The Truly Historic Career of John Dingell, the Soon-to-Be Longest Serving Member of Congress Ever

When Rep. John Dingell wakes up on Friday, he will have set a record as the longest-serving member of Congress in U.S. history. Yet one of the many remarkable things about Dingell’s 57 years in the House is the fact that the Michigan Democrat might never have had a political career at all.

Asked if he had planned to run for office as a young man, Dingell, who turns 87 next month, replied with the characteristic bluntness known well by the many who have interacted with him over the decades: “Hell no!”

Not that Dingell was unfamiliar with the workings of Congress. As a boy, when his father was a member of the House, Dingell was a page running errands on the floor from 1938 to 1943, and as he worked his way through Georgetown University and its law school, he was an elevator operator in the Capitol.

But Dingell actually felt lucky to be alive in December 1955 when he won his first election to the House. Ten years earlier, when he was a second lieutenant in the Army, Dingell had orders to join the invasion of Japan when President Truman ended World War II by dropping atomic bombs on two Japanese cities.

After the war, Dingell had settled into a law practice in Detroit, including a stint as a prosecutor for Wayne County, when his father, Rep. John Dingell Sr., died at age 61 after years of battling tuberculosis. “When Dad passed on, my friends and his friends said, ‘John, you ought to run for Congress,’ ” Dingell said. “And I did and got elected.”

So began what can now truly be called a historic legislative career. On Friday, Dingell will surpass the late Sen. Robert Byrd, D-W.Va., as the longest-serving member in the nearly two-and-a-half centuries of the United States Congress.

Dingell, already the longest-serving member of the House, downplayed the milestone in an interview in April.

“How long you serve is not important,” he said. “How well you serve is important. I’m pleased I’ve served a long time, but very frankly I will be more pleased to have people think that I’ve served well.”

Many among the pantheon of decades-long lawmakers made their marks on the institution in distinct ways. Byrd, who died in 2010 at age 92 after six years in the House and more than 51 years in the Senate, was known as a singular authority on the many arcane rules of the upper chamber. The late Sen. Strom Thurmond, R-S.C., who served 48 years in the Senate until retiring at age 100 in 2003, was considered the voice of the Old South and its resistance to the civil-rights movement.

Dingell will always be best known as a master of congressional oversight in his 16 years as chairman of the House Energy and Commerce Committee.
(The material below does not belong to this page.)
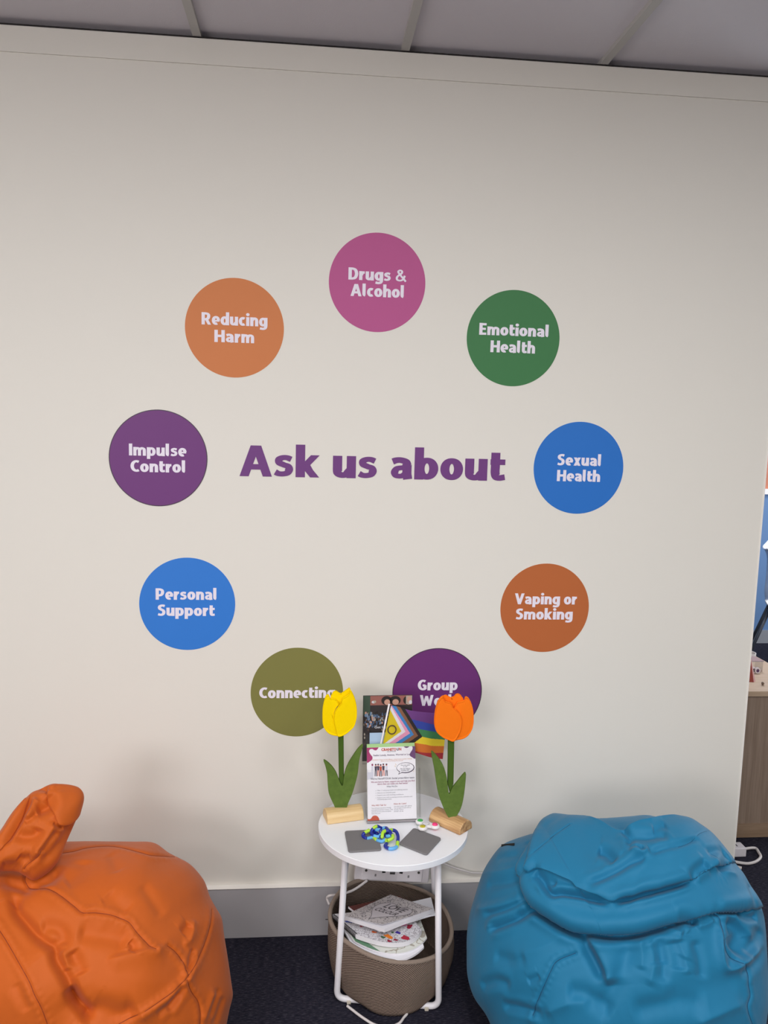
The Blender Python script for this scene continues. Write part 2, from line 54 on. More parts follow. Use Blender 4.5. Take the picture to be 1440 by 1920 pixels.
FLAG = {'pole':[[0.2525,-0.165,0.8431],[0.2297,-0.165,0.7116],[0.2202,-0.165,0.6546]],'pts':{'pole_top':[[0.2586,0.8358]],'pole_bot':[[0.2362,0.7081]],'top':[[0.2591,0.835],[0.2843,0.8301],[0.3144,0.8193],[0.3514,0.813],[0.3885,0.8068],[0.4363,0.7956]],'s1':[[0.3153,0.792],[0.3338,0.7878],[0.364,0.7797],[0.3897,0.7711],[0.4354,0.7575]],'s2':[[0.3159,0.7707],[0.3438,0.7608],[0.3648,0.7547],[0.3905,0.7484],[0.4338,0.7372]],'s3':[[0.3167,0.7457],[0.3562,0.7345],[0.3889,0.7257],[0.4326,0.7175]],'s4':[[0.2966,0.7245],[0.3361,0.7149],[0.3663,0.7093],[0.3897,0.703],[0.4305,0.6971]],'s5':[[0.2973,0.7006],[0.3392,0.688],[0.3672,0.6829],[0.429,0.676]],'bot':[[0.2362,0.7081],[0.2975,0.6934],[0.3394,0.6828],[0.391,0.6652],[0.4262,0.656]],'right':[[0.4363,0.7956],[0.4326,0.7175],[0.4262,0.656]],'yellow':[[0.2567,0.8221],[0.2935,0.7519],[0.2376,0.7128]],'white':[[0.2586,0.8339],[0.3062,0.7501],[0.2386,0.7037]],'pink':[[0.2618,0.8343],[0.3201,0.7452],[0.2491,0.6964]],'blue':[[0.274,0.8326],[0.3318,0.7412],[0.2608,0.6891]],'brown':[[0.2878,0.8285],[0.345,0.7375],[0.2702,0.6818]],'black':[[0.3029,0.8229],[0.3581,0.7342],[0.2841,0.6768]]},'ring':[0.2635,-0.16,0.7597],'ringr':0.0131,'y':-0.158}
CABLES = {'strip':[[1.7827,0.4246,0.02],[1.8217,0.4274,0.006],[1.819,0.3915,0.006],[1.8078,0.3606,0.006],[1.7732,0.3315,0.006],[1.7349,0.3182,0.006],[1.7071,0.3233,0.006],[1.6791,0.3359,0.006],[1.6464,0.3527,0.006]],'stub':[[1.6472,0.3336,0.006],[1.6675,0.3026,0.006],[1.688,0.2869,0.006]],'loop':[[0.1344,-0.3522,0.006],[0.1475,-0.3677,0.006],[0.1762,-0.4004,0.006],[0.2102,-0.4307,0.006],[0.2485,-0.4389,0.006],[0.2768,-0.4287,0.006],[0.2929,-0.4073,0.006],[0.304,-0.3915,0.006]],'wall':[[0.4377,-0.014,0.2501],[0.4609,-0.014,0.238],[0.5044,-0.014,0.219],[0.5469,-0.014,0.2051],[0.5611,-0.014,0.201],[0.5973,-0.014,0.1984],[0.6256,-0.014,0.1966]],'left':[[0.209,-0.06,0.2127],[0.1818,-0.07,0.1985],[0.1586,-0.08,0.1912],[0.1354,-0.09,0.1901],[0.1086,-0.1,0.1904],[0.0866,-0.105,0.1919],[0.0787,-0.1,0.1801]]}

# ------------------------------------------------------------------ materials
def srgb(c):
    r = []
    for v in c:
        v = v / 255.0
        r.append(v / 12.92 if v <= 0.04045 else ((v + 0.055) / 1.055) ** 2.4)
    return tuple(r) + (1.0,)
MATS = {}
def mat(name, col, rough=0.5, metal=0.0, bump=None, var=None, spec=0.5, emit=0, sheen=0):
    """col: sRGB 0-255.  bump=(scale, strength, distance).  var=(scale, amount) soft colour variation."""
    if name in MATS: return MATS[name]
    mt = bpy.data.materials.new(name); mt.use_nodes = True
    nt = mt.node_tree; b = nt.nodes['Principled BSDF']
    b.inputs['Base Color'].default_value = srgb(col)
    b.inputs['Roughness'].default_value = rough
    b.inputs['Metallic'].default_value = metal
    b.inputs['Specular IOR Level'].default_value = spec
    if sheen: b.inputs['Sheen Weight'].default_value = sheen
    tc = nt.nodes.new('ShaderNodeTexCoord')
    if bump:
        n = nt.nodes.new('ShaderNodeTexNoise'); n.inputs['Scale'].default_value = bump[0]; n.inputs['Detail'].default_value = 4
        bp = nt.nodes.new('ShaderNodeBump'); bp.inputs['Strength'].default_value = bump[1]; bp.inputs['Distance'].default_value = bump[2]
        nt.links.new(tc.outputs['Object'], n.inputs['Vector']); nt.links.new(n.outputs['Fac'], bp.inputs['Height'])
        nt.links.new(bp.outputs['Normal'], b.inputs['Normal'])
    if var:
        n = nt.nodes.new('ShaderNodeTexNoise'); n.inputs['Scale'].default_value = var[0]; n.inputs['Detail'].default_value = 5
        nt.links.new(tc.outputs['Object'], n.inputs['Vector'])
        cr = nt.nodes.new('ShaderNodeValToRGB')
        c = srgb(col)
        cr.color_ramp.elements[0].position = 0.3; cr.color_ramp.elements[1].position = 0.7
        cr.color_ramp.elements[0].color = tuple(x * (1 - var[1]) for x in c[:3]) + (1,)
        cr.color_ramp.elements[1].color = tuple(min(1, x * (1 + var[1])) for x in c[:3]) + (1,)
        nt.links.new(n.outputs['Fac'], cr.inputs['Fac']); nt.links.new(cr.outputs['Color'], b.inputs['Base Color'])
    MATS[name] = mt
    return mt
def nodes(mt): return mt.node_tree.nodes, mt.node_tree.links, mt.node_tree.nodes['Principled BSDF']

def wood(name, c1, c2, scale=(1, 1, 1), freq=40, rough=0.5, rz=0):
    mt = mat(name, c1, rough); N, L, b = nodes(mt)
    tc = N.new('ShaderNodeTexCoord'); mp = N.new('ShaderNodeMapping'); mp.inputs['Scale'].default_value = scale; mp0 = N.new('ShaderNodeMapping'); mp0.inputs['Rotation'].default_value = (0, 0, -math.radians(rz))
    n = N.new('ShaderNodeTexNoise'); n.inputs['Scale'].default_value = freq; n.inputs['Detail'].default_value = 6; n.inputs['Roughness'].default_value = 0.65
    cr = N.new('ShaderNodeValToRGB'); cr.color_ramp.elements[0].position = 0.35; cr.color_ramp.elements[1].position = 0.65
    cr.color_ramp.elements[0].color = srgb(c2); cr.color_ramp.elements[1].color = srgb(c1)
    L.new(tc.outputs['Object'], mp0.inputs['Vector']); L.new(mp0.outputs['Vector'], mp.inputs['Vector']); L.new(mp.outputs['Vector'], n.inputs['Vector'])
    L.new(n.outputs['Fac'], cr.inputs['Fac']); L.new(cr.outputs['Color'], b.inputs['Base Color'])
    return mt

M_wall = mat('wall_paint', (228, 225, 218), 0.55, bump=(90, 0.05, 0.002), spec=0.3)
M_wallo = mat('room_paint', (214, 208, 198), 0.7)
M_ceil = mat('ceiling_tile', (216, 212, 220), 0.9, bump=(260, 0.25, 0.002))
M_bar = mat('grid_metal', (186, 184, 182), 0.5)
M_gap = mat('dark_gap', (40, 36, 36), 0.9)
M_skirt = mat('baseboard_grey', (178, 176, 180), 0.45, bump=(30, 0.03, 0.002))
M_skirt_top = mat('baseboard_top_white', (244, 240, 235), 0.4)  # whiter than the baseboard front; trim_3 uses it too
M_blue_wall = mat('blue_wall_paint', (92, 126, 172), 0.7)

def carpet():
    mt = mat('carpet', (34, 32, 42), 0.95, spec=0.1); N, L, b = nodes(mt)
    tc = N.new('ShaderNodeTexCoord'); mp = N.new('ShaderNodeMapping'); mp.inputs['Scale'].default_value = (30, 260, 200)
    n = N.new('ShaderNodeTexNoise'); n.inputs['Scale'].default_value = 2.0; n.inputs['Detail'].default_value = 5; n.inputs['Roughness'].default_value = 0.7
    cr = N.new('ShaderNodeValToRGB'); e = cr.color_ramp.elements
    e[0].position = 0.38; e[0].color = srgb((26, 26, 38)); e[1].position = 0.72; e[1].color = srgb((92, 90, 100))
    k = cr.color_ramp.elements.new(0.52); k.color = srgb((40, 39, 52))
    bp = N.new('ShaderNodeBump'); bp.inputs['Strength'].default_value = 0.7; bp.inputs['Distance'].default_value = 0.004
    L.new(tc.outputs['Object'], mp.inputs['Vector']); L.new(mp.outputs['Vector'], n.inputs['Vector'])
    L.new(n.outputs['Fac'], cr.inputs['Fac']); L.new(cr.outputs['Color'], b.inputs['Base Color'])
    L.new(n.outputs['Fac'], bp.inputs['Height']); L.new(bp.outputs['Normal'], b.inputs['Normal'])
    return mt
M_carpet = carpet()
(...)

His first big vault onto the national stage in that role came in 1985, when he exposed a Pentagon contract with what was then Lockheed Corp. to provide toilet-seat covers for military aircraft at a cost of $640 per lid.

The relentless investigators and lawyers on Dingell’s staff uncovered scores of scandals during his chairmanship from 1981 through 1994, his 12 years as the committee’s ranking member, and again as chairman from 2006 to 2008. Among them were waste and fraud in the federal Superfund program, corruption on Wall Street, and improprieties in scientific research.

“Our rule was that we had to be right,” Dingell said. “We didn’t play any games. We did what we were supposed to in terms of treating everyone fairly and having our facts right.”

Attorney Richard Frandsen, who spent more than 30 years as an investigator for Dingell, said the chairman always told his staff to forget about politics and just get to the bottom of how programs were supposed to work and how they were being mismanaged. “He’d say, ‘What’s the right policy? Then we’ll figure out the politics,’ ” Frandsen said.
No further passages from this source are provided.